Con l’ordinanza numero 5032/2016, depositata il 15 marzo (qui sotto allegata), la Corte di cassazione ha infatti chiarito, con riferimento alle malattie psichiche, che l’indennità di accompagnamento va riconosciuta anche a coloro che siano materialmente capaci di compiere gli atti elementari della vita quotidiana ma che in concreto lo facciano incorrendo nei predetti limiti in ragione di gravi carenze intellettive o stati patologici e necessitino, così, della presenza di un accompagnatore.
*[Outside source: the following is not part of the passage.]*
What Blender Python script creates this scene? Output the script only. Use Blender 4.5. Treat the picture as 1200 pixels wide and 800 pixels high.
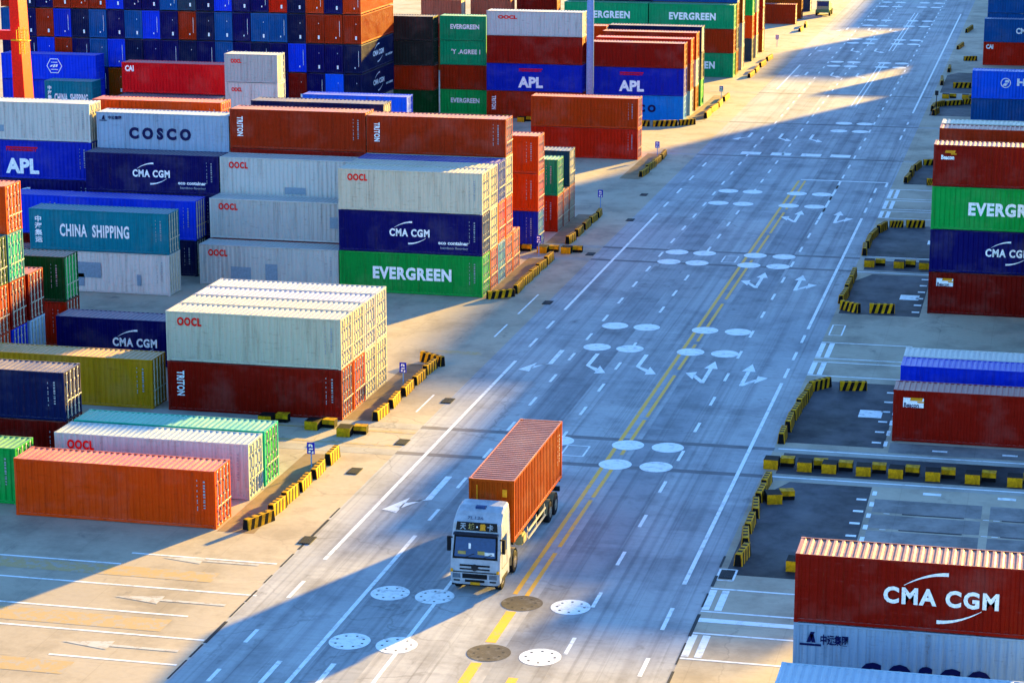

Insomma: la capacità del soggetto che richieda l’indennità di accompagnamento di compiere gli atti giornalieri elementari deve essere valutata non solo come idoneità a compierli materialmente ma anche come idoneità a comprenderne il significato, la portata e l’importanza anche ai fini della salvaguardia della sua salute psico-fisica.
Inoltre non è sufficiente fare riferimento al numero di atti elementari che il soggetto non sia eventualmente in grado di compiere ma occorre concentrarsi soprattutto sulle loro ricadute sulla salute e sulla dignità dello stesso.
Nel caso analizzato dalla Corte con la sentenza in commento, i giudici del merito avevano riconosciuto il diritto all’indennità di accompagnamento a un soggetto affetto da gravi patologie neurologiche, ma, nel farlo, non avevano considerato le peculiarità comportamentali del beneficiario e non si erano attenuti alle considerazioni sopra riportate circa gli effetti delle malattie psichiche sulla capacità di chi ne soffra di compiere autonomamente gli atti del vivere quotidiano.
La parola torna alla Corte di appello che, in secondo grado, dovrà valutare più approfonditamente le reali condizioni del richiedente l’indennità di accompagnamento e riconsiderarne eventualmente la contestata decorrenza (fissata nel 2012 anziché, come richiesto, nel 2007).